As mentioned in this thread, it’s common for airlines to retire flight numbers after a major incident. So TWA will never have another flight 800, nor will United ever have a flight 93.
My question: Does this happen across all airlines? Malaysia Airlines will certainly retire #370, but does that mean all the other airlines will retire that number as well?
Also, how “major” does an incident need to be for the flight number to be retired?
TWA doesn’t have any flight numbers anymore because it hasn’t existed since 2001.
Airlines don’t usually cross-retire flight numbers when a competitor’s flight with the same number crashes but maybe they should. Flight 191 was the number for two major U.S. airliner catastrophes just a few years apart - one for Delta and the other for American Airlines.

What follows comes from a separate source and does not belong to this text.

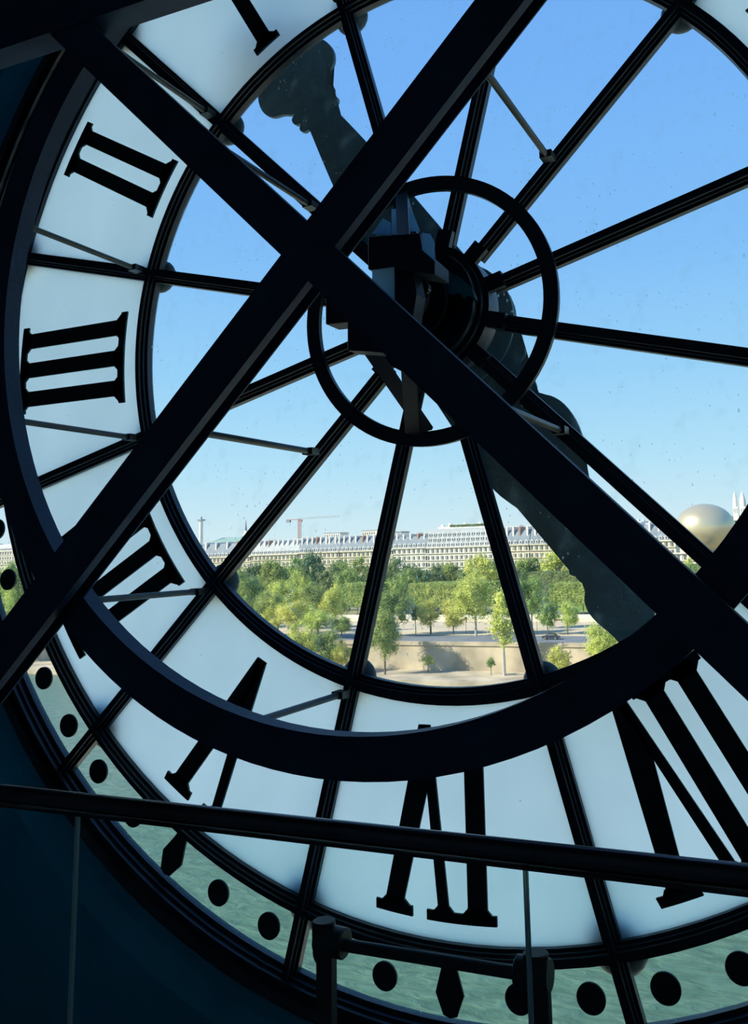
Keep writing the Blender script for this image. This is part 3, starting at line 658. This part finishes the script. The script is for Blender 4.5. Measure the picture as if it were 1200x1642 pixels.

It isn’t necessarily permanent, either. American eventually reinstated Flight 1, for instance. The marketing value was too good to pass up, after memories of the crash faded.
United accidentally reactivated flights 93 and 175. After a blogger for Time magazine noticed this, it caused a bit of an uproar, forcing United to change its schedules.
The full backstory, for those interested, United had two subsidiaries: Continental and United, that still operate their own planes. However, they both use United callsigns and flight numbers. United gave its Continental subsidiary flight numbers 1-199, 1000-1299, and 1400-1744. The Continental people did not have flight numbers 93 and 175 blocked out, so they just routinely assigned them.